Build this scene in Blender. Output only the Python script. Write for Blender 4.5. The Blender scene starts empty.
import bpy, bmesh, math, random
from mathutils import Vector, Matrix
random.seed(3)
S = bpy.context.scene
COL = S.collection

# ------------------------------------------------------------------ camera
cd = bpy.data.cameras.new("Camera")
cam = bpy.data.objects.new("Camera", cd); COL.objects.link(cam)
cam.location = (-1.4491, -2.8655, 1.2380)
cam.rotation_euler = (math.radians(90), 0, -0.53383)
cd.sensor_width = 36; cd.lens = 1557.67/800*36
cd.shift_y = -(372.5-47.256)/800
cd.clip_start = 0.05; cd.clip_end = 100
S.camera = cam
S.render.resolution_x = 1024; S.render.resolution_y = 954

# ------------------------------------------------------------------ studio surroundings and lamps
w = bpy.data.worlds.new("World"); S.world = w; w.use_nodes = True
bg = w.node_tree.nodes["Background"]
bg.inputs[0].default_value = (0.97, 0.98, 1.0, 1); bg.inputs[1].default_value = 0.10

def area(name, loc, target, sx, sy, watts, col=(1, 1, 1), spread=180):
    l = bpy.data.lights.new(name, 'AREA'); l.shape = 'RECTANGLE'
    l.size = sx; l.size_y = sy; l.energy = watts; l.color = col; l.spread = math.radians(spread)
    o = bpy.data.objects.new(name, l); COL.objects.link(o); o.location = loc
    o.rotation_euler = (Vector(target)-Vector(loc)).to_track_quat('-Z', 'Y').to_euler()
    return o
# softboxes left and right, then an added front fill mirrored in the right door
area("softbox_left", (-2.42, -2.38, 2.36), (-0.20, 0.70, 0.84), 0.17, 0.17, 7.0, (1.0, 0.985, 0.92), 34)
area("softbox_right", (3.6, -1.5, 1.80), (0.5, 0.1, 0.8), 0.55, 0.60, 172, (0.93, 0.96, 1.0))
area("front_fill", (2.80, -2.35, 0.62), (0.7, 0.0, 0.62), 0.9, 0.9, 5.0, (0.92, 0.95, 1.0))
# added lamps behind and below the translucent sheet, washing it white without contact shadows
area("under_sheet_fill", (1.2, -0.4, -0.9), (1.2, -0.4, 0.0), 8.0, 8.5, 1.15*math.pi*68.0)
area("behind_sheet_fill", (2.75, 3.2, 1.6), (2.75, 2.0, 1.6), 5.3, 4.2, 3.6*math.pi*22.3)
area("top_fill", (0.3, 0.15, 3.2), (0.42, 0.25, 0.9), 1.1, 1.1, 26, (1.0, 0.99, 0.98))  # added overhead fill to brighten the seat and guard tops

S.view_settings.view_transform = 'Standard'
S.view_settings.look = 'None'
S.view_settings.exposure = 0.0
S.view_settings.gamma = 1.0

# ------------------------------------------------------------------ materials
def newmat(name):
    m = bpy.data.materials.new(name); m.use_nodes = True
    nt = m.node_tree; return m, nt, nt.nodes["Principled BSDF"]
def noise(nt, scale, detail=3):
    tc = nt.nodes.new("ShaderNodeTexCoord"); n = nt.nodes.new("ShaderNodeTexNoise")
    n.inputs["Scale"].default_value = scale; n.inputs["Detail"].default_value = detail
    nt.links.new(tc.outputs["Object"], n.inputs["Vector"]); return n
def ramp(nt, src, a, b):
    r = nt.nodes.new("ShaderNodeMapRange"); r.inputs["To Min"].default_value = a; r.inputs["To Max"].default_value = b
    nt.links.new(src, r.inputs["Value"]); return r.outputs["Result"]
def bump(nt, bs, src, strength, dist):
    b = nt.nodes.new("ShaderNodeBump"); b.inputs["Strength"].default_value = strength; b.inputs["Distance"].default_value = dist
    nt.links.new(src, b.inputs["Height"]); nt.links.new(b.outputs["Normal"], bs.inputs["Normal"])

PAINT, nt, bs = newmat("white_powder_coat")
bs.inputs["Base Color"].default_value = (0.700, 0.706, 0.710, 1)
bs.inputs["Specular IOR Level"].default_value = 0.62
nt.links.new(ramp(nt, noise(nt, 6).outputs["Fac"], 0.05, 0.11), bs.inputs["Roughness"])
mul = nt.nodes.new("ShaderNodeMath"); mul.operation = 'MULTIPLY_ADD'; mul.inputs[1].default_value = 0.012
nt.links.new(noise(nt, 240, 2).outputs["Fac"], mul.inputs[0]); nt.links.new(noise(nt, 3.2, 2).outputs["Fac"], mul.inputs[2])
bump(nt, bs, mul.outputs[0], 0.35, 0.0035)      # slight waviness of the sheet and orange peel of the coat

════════

* [EXERCISE REQUIREMENTS]
Beginning at the top of the data, extract each line through the line containing "COL = S.collection" and return those lines exactly, with nothing added.

* [IN RESPONSE]
Build this scene in Blender. Output only the Python script. Write for Blender 4.5. The Blender scene starts empty.
import bpy, bmesh, math, random
from mathutils import Vector, Matrix
random.seed(3)
S = bpy.context.scene
COL = S.collection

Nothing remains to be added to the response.